2021 Biography Movies

Billie Holiday, Fred Hampton, and Herman Mankiewicz are this year’s subjects in three excellent biopics.

Judas and the Black Messiah (4 Stars)

Mank (4 Stars)

United States vs Billie Holiday (4 Stars)

Interestingly, I rated all three of this year’s entries in the biography genre 4 stars, which means I really like all of them.  But there certainly is a lot to distinguish between these movies.

Billie Holiday was a singer and, like many other singers, she had a troubled childhood, had some difficulty dealing with success, and died early (age 44) from the effects of substance abuse.  There are many films that explore this same arc, especially in the music industry.  (I can think of Amy Winehouse, for one, but there are many others.)

The United States vs Billie Holiday is not a perfect film, but the performance by Andra Day in the title role is so near perfect that you need to see the film just for that.  Not only does she sing a dozen of Holiday’s songs with the same raspy and smoky blues quality, but she also exposes Holiday’s vulnerabilities and desires right down to her naked sexuality.  Although one of Day’s first movie performances, I think we will be seeing more of her in the future.

What makes this Billie Holiday a little different from other musicians biographies is that she also, if we are to believe the movie, had to deal with constant harassment from the FBI including prosecutions for narcotics possession.  The reason the FBI targeted her, for twenty years, had a lot to do with her performance of the song “Strange Fruit” which portrayed the barbarism of black lynchings in the South.  J. Edgar Hoover did not like the idea of bringing white racism out in the open, and sought ways to prevent Holiday from performing the song.

That Hoover hated blacks is well known and surfaces again in the film Judas and the Black Messiah.  Hoover himself labeled Fred Hampton “The Black Messiah”, although he was known by his people as “The Chairman” of the Black Panthers.  The film suggests that Hoover’s FBI used a black petty-thief, Billy O’Neal, to inform on Hampton’s activities and – controversially – may have facilitated a police raid that killed him.  

Supposedly, there are two biographies going on in this film, but O’Neil (Judas) is never adequately fleshed out and we never fully appreciate his motives in this film.  Both actors (David Kaluuya as Hampton, and LaKeith Stanfield as O’Neal) were nominated for Supporting Actor, and Kaluuya won the Oscar.  Both did great jobs, but I fault the script for not fleshing out these characters in more substantial ways.  Nonetheless, this is also a film worth watching.

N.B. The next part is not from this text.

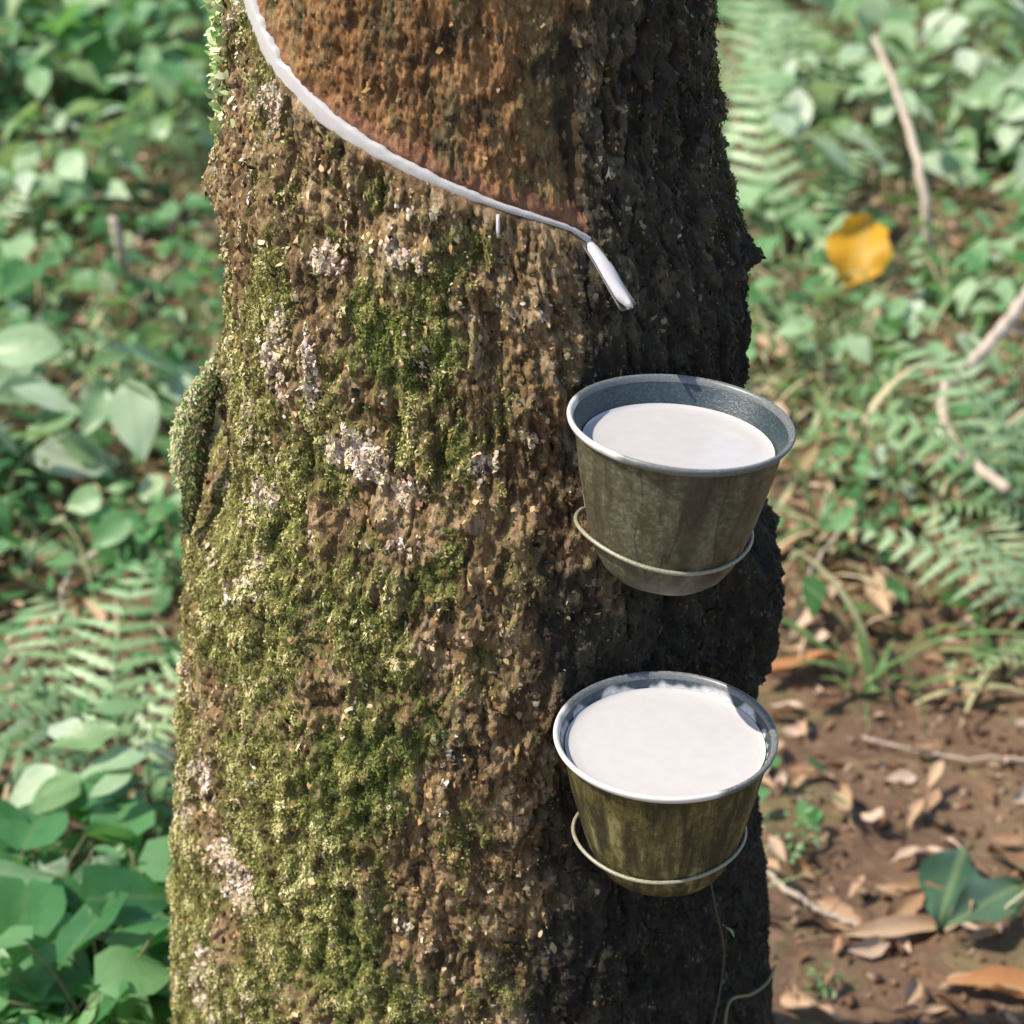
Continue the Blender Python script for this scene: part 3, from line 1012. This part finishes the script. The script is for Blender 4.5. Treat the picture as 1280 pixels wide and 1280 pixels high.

And then there is Herman Mankiewicz (Mank) the person deemed responsible for writing the screenplay for Citizen Kane, arguably the best movie ever made.  Mank, and his screenplay, won the only Oscar for Citizen Kane, even though it received eight other nominations at the 1942 Oscars.  Mankiewicz scored some early successes as a screenwriter, but as the depression took hold, and panicked capitalists reacted selfishly, Mankiewicz realized that things weren’t going well for neither the country nor his industry.  He became increasingly cynical and turned to alcohol as his refuge.  Orson Wells gave him on last big opportunity to write the Citizen Kane script and it was, in many ways, his swan song.  

Mank pulls out all the stops in trying to recreate the cinematic arts of the time.  Although the movie was filmed in digital color, it was converted to monochrome which has an effect of retaining rich variations in shades, even in black and white.  The sound was intentionally degraded to include the hisses and pops that were standard with films of the times.  But most importantly, is Gary Oldman’s performance as a complex man, torn in many pieces.  One of the final scenes where Oldman is performing as a drunk Mankiewicz at a big Hollywood party is a master-class in acting.

And so all three of this year’s biographical films deal, to different degrees, with the intersection of politics and entertainment.  Billie Holiday was hounded by the same FBI that relentlessly pursued Fred Hampton.  And Henry Mankiewicz was caught in a downward spiral created by his disillusionment with the capitalist system.  All three characters died untimely deaths that cut short future accomplishments.  And all three characters are richly portrayed in, although not perfect films, works that deserve a viewing.  Pick based on the world, or person you want to explore.  But you won’t be disappointed by any of them.